生活のリズムの独自視点:歌あそびを“音の掲示”にする方法

検索上位では「手遊びネタ集」「朝の歌〇選」のようなコンテンツが多い一方で、“歌を掲示物のように扱う”設計は意外と語られません。ここでは、歌あそびを「音の掲示(音のサイン)」として組み込む方法を提案します。

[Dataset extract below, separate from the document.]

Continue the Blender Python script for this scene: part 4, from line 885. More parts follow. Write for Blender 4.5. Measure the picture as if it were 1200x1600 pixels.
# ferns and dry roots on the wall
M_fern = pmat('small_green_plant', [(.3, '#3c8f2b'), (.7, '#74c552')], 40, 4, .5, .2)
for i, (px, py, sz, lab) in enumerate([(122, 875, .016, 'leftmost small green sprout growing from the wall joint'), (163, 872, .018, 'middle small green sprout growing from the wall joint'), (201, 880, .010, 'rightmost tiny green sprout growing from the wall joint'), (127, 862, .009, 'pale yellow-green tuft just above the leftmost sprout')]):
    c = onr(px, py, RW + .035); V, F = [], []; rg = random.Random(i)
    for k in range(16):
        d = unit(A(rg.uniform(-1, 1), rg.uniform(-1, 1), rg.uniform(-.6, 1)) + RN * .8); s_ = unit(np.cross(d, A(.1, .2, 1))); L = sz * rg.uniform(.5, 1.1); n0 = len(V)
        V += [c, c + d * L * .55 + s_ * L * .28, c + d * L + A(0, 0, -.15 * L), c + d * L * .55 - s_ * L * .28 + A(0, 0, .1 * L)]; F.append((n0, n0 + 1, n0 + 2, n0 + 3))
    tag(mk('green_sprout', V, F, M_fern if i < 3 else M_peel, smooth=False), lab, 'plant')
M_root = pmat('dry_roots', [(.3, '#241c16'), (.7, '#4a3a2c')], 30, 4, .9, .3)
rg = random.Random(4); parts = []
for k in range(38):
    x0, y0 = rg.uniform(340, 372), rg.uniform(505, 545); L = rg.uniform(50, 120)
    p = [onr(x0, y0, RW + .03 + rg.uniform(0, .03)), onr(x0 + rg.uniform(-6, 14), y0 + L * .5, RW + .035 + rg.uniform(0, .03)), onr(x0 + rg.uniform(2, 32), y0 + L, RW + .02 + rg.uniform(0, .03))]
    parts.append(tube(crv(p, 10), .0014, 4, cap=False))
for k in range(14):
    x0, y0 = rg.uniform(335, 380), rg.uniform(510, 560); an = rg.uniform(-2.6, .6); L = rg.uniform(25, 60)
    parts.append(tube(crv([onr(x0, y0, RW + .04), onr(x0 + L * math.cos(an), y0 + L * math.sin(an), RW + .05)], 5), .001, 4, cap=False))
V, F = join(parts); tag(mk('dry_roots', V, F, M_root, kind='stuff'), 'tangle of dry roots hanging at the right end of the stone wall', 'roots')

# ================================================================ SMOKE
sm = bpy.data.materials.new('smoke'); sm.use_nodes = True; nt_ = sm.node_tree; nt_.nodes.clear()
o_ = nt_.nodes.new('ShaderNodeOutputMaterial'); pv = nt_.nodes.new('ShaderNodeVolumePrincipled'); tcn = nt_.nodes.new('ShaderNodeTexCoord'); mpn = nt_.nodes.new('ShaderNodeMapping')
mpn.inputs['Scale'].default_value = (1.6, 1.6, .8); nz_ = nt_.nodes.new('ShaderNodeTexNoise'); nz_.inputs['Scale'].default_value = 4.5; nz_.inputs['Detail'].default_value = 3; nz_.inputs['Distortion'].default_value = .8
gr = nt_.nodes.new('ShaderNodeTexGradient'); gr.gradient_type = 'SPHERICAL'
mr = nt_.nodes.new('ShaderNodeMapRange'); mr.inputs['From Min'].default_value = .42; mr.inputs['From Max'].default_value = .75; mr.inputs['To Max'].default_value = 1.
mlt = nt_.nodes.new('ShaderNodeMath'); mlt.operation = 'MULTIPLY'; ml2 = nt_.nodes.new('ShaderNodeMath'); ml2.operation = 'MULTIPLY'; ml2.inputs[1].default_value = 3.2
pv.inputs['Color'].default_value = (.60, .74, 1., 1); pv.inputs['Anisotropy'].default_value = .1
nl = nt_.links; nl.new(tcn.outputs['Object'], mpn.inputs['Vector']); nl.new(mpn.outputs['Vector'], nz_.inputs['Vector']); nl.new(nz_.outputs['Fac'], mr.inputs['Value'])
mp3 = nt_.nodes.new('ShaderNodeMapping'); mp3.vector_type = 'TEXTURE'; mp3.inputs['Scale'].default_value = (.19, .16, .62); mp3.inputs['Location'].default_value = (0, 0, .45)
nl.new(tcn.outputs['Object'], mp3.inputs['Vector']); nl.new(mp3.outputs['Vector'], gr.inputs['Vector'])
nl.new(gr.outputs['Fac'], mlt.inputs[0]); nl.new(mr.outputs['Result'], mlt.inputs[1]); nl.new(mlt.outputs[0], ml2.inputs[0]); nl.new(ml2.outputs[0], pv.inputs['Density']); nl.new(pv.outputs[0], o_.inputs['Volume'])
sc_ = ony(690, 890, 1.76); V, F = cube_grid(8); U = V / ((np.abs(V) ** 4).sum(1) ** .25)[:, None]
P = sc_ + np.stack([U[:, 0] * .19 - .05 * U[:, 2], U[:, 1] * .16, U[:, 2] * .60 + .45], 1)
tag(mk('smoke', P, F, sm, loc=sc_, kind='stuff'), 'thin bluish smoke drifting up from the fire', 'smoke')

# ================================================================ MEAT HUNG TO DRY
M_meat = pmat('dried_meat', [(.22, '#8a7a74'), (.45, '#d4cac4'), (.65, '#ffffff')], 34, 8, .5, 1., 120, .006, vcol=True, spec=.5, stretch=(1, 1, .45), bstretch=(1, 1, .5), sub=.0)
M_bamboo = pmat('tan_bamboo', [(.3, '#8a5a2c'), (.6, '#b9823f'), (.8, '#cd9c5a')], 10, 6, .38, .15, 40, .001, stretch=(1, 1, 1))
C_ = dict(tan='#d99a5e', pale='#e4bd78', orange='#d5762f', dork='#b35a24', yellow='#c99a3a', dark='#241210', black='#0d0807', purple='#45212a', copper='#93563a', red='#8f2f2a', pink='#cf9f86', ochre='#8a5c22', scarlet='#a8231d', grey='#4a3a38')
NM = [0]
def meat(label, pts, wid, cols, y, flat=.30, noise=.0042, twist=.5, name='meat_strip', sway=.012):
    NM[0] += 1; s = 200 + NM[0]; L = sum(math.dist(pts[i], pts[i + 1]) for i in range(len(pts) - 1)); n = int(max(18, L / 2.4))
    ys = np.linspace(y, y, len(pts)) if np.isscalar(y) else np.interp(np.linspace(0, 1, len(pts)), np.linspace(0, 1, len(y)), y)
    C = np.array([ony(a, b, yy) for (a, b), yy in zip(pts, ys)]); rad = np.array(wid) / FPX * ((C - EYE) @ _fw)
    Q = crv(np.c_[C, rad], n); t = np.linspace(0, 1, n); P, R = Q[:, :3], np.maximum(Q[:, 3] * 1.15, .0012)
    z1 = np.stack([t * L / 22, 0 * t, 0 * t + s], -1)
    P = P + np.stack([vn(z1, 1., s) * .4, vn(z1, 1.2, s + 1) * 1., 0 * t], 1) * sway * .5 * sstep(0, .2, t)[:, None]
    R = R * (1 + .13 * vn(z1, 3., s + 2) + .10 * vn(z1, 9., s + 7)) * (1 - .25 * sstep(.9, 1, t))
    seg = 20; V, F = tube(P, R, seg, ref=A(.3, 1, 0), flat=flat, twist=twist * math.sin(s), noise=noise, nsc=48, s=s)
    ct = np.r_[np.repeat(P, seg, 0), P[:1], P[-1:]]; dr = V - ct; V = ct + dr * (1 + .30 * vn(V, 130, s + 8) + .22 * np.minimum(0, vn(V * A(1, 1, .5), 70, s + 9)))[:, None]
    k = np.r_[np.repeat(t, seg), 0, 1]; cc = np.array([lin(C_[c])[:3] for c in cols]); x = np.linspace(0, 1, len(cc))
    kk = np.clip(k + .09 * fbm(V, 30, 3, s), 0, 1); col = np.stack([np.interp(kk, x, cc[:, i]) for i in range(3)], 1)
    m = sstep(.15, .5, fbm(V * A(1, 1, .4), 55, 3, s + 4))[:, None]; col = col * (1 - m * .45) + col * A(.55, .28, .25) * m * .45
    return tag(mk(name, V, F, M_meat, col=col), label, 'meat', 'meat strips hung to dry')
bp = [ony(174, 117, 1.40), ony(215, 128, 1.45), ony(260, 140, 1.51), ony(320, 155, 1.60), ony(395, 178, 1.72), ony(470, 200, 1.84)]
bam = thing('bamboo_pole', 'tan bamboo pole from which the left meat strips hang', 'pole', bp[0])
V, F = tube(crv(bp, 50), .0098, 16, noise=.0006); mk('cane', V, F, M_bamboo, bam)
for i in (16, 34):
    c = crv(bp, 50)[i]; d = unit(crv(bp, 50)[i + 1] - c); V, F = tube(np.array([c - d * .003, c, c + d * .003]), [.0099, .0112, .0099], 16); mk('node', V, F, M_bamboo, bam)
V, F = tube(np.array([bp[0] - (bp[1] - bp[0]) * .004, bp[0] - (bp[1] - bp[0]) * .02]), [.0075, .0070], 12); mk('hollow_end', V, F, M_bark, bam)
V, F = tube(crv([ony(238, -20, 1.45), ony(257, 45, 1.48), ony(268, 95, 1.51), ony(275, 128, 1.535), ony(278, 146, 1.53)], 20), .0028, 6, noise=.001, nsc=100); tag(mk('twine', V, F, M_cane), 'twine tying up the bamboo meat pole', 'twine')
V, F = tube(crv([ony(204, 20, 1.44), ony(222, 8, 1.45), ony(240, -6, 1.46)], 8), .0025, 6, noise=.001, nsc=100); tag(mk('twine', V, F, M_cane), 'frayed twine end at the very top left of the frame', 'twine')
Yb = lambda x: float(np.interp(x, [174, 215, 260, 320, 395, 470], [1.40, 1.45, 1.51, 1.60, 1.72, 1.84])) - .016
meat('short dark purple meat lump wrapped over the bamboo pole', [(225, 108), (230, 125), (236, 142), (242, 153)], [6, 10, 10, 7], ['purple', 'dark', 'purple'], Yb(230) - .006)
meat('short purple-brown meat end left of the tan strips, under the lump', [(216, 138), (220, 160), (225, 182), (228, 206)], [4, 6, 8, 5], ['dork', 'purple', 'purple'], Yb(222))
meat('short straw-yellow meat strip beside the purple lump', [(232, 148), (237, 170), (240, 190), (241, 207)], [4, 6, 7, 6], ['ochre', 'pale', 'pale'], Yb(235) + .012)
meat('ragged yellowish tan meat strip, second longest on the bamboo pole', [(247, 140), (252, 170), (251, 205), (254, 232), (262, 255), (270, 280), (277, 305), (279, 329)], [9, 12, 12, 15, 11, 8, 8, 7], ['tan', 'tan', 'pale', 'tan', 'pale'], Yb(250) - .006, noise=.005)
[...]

ポイントは、歌を「活動の中身」ではなく「合図(サイン)」に落とすことです。視覚の掲示(絵カード、タイムテーブル)が有効なのと同じで、聴覚の掲示も強力です。特に、活動場所の移動が多い園生活では“持ち運べるサイン”になります。

音の掲示:設計の手順

  1. 節目を3つに絞る(例:片付け/手洗い/午睡)。
  2. 各節目に「歌は1つだけ」を固定する(1か月は変えない)。
  3. 歌の長さは30~60秒目安(長いほど覚醒・混乱しやすい)。
  4. 歌の最後に“次の行動の一言”を毎回同じにする(例:「おてて、あらおうね」)。

うまくいくと起きる変化

  • 保育者の声かけが減り、声量も下がる(結果としてクラスが落ち着きやすい)。
  • 「早くして!」が減り、否定語が減る(情緒が荒れにくい)。
  • 子ども同士が歌を口ずさみ、互いの行動を促し合う(集団の自走)。

ありがちな失敗と対策

  • 失敗:毎週歌を変えてしまい、合図として定着しない。→ 対策:季節歌は“鑑賞”、合図歌は“固定”と役割を分ける。
  • 失敗:盛り上がる曲を午睡前に入れる。→ 対策:午睡前はテンポを落とし、動きも減らす(座ってできる手遊びまで)。
  • 失敗:歌が長く、途中で離脱が増える。→ 対策:1番だけ、繰り返し1回だけなど、短縮版を作る。